A cup is either half full or half empty, when it contains liquid only till half way up from its bottom. The optimist, they say, is happy to see the part which is half full and hopes for a desired result soon while the pessimist exults beholding the part which is empty and concludes the result will never come. There is something wrong here. Neither view will give a desired result. Going in for action to either get the cup full or empty as quickly as possible, depending on requirements, we will have a desired result  - either a full or an empty cup.
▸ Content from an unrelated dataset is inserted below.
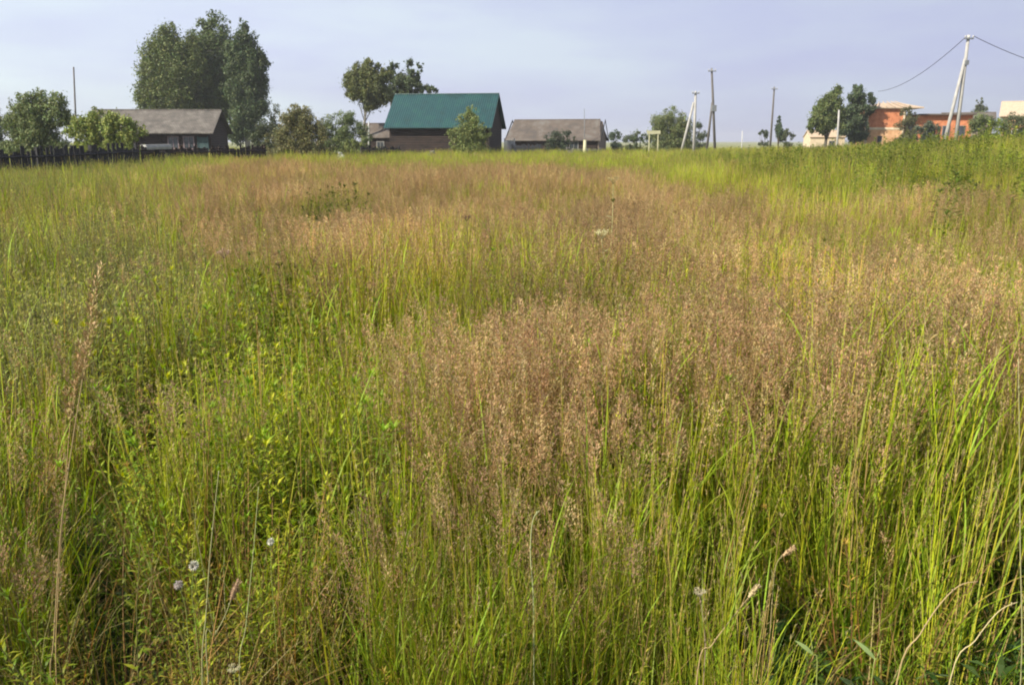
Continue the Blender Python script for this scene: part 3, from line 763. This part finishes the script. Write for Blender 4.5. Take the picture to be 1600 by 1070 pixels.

Recently CWG New Delhi, 2010 was compared to an Indian wedding. This may have meant many things. If it was meant that all frailties leading to the event will adjust by themselves, during the event, there is a point – because more the chaos at a wedding more the fun for the participants – nothing else matters as long as the wine and food are good. A couple of hugs and back slapping generally wash away all blues. At CWG if everyone gets medals and the media are well looked after …..
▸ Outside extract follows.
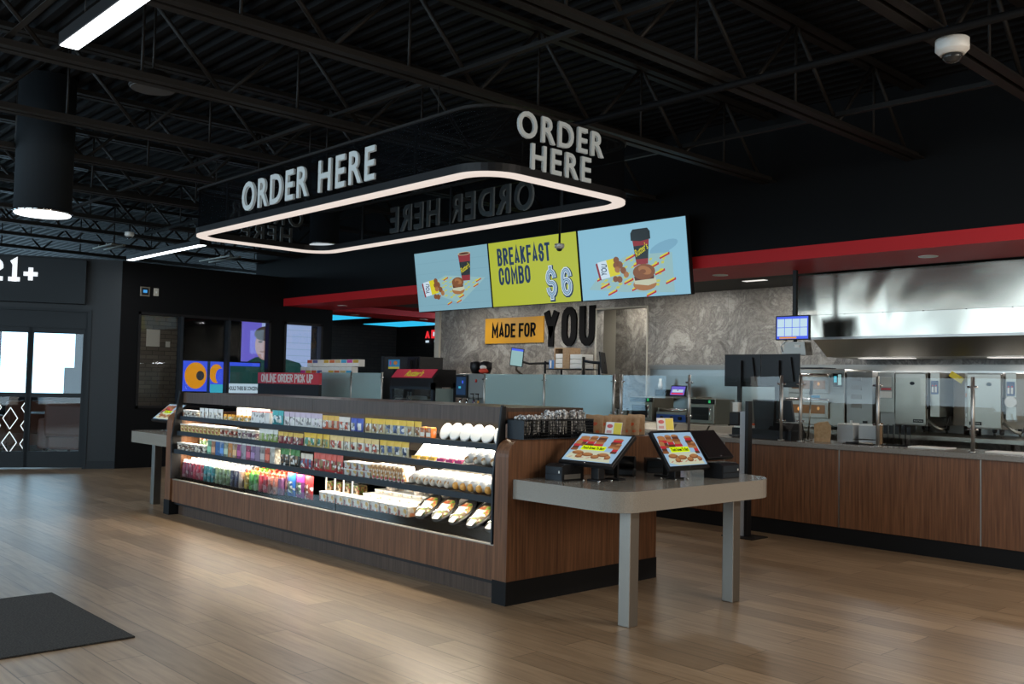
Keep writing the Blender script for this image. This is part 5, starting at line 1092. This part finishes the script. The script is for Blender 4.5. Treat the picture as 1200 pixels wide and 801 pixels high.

The difference in the CWG - despite its relevance in the current world order being debatable - and the Indian wedding is that the CWG has brought to focus the shortcomings of a Nation on the threshold of becoming a global power. For the Nation’s aspirations to fructify, we have to do a critical self analysis and get the ‘cup’ full or empty as quickly as possible. We can not leave to chance the success of a programme, venture or event.

Whatever the verdict on CWG, it is obvious that the planning, preparation and execution to the build up were handled by authorities with an unprofessional and amateurish approach. There was no blue print and foresight was lacking. Rampant corruption among the organizers compounded matters. India has a big lesson to learn from this - an opportunity we cannot afford to lose.
Post games, these aspects will be drowned in a cacophony of incoherent voices throwing blames at will. Some heads may look to roll. The Nation will get caught up in another game like the one being played in Karnataka. There will arise a voice crying ‘all is well that ends well’. CWG, New Delhi will be forgotten.

If we do not wake up we can never improve the system. This is a fit case to analyse the conduct from posing candidature to post conclusion activities in regard to the games, including continued use / reuse of assets.

The idea is not to equate the games with an Indian wedding.


Friday, October 8, 2010

The Singharh hike



A couple of years back one evening, my daughter all of 21, on the eve of her first weekend at work with a MNC announced to no one in particular “I am going on hike this weekend”. I looked up from my lap top computer with a wry smile. She was all excited at the prospect of an all night climb and the out doors. She has gone on many weekend hikes since.

Years ago, in my teens, I was privy to similar chants at the National Defence Academy. (NDA).  How many times have I heard “I am on singharh hike this Sunday”. But there was not the same enthusiasm in that refrain. And herein lies the difference. You enjoy doing something when it is not forced on you.  The ‘hike’ was a trip on foot from NDA, Khadkwasla to the top of the Singharh fort and back, in field service marching order (to the ounce in weight) starting at 7’Oclock .A.M – with packed breakfast – and finishing by noon or thereabouts. At NDA the ‘Sunday singharh hike’ was awarded for an act of omission or commission! (It depends on who you are -the perspective changes between the giver and the receiver).

But the singharh hike in NDA meant different things to different people.

A hike to anywhere is an enjoyable event if that is your only out door activity in the week. But for us cadets at the NDA any day of the week was filled with physical/outdoor activities.  So on the face of it another day hiking under the sun was no special attraction. For most of us it meant a lost Sunday – half was same as full Sunday, any way; by the time you returned from Shivaji’s citadel around noon, cleaned up and finished lunch, your day was up. A trip to Pune on liberty was a non starter for a ‘hiker’. A movie in the evening meant hiking back to mess on limbs/body parts other than the human way.

If the week was easier than normal a few of us did enjoy the hike. Taking a leaf out of David Livingstone’s life, the veterans were always on the look out for newer and shorter routes to the top of the fort. Some even considered hiring a monitor lizard to climb up the sheer cliff, a la Tanaji Malusare, the General who re-captured the fort for Shivaji in 1670. I am not aware if some one really managed to do that.

At times a group veered off the route and made for the shores of the Khadkwasla lake. By mid day they were on the finish line with the mandatory ‘singharh slip’ from the fort, looking tired and dirty. How that was managed, to date, remains a secret – and rightly so.

There is nothing more refreshing than a drink of chilled Coca Cola along the way on the return trip. Invariably on these Sundays at the mouth of the Khadkwasla dam, coming in from the IAT side, was a make shift ‘shop’ selling just that – chilled Coca Cola from ice boxes! Years later when I was posted at NDA, I met this enterprising employee of NDA, who saw an opportunity and moonlighted on those Sundays! He had since graduated to trading in used cars, one of which he managed to sell to me.

As I drove up in that car along the tarred road to the gates of the Singharh fort with my family, the excitement was missing. That is how time can change perceptions.

Now, I often wonder at my daughter’s passion for hikes – never knew it could be hereditary.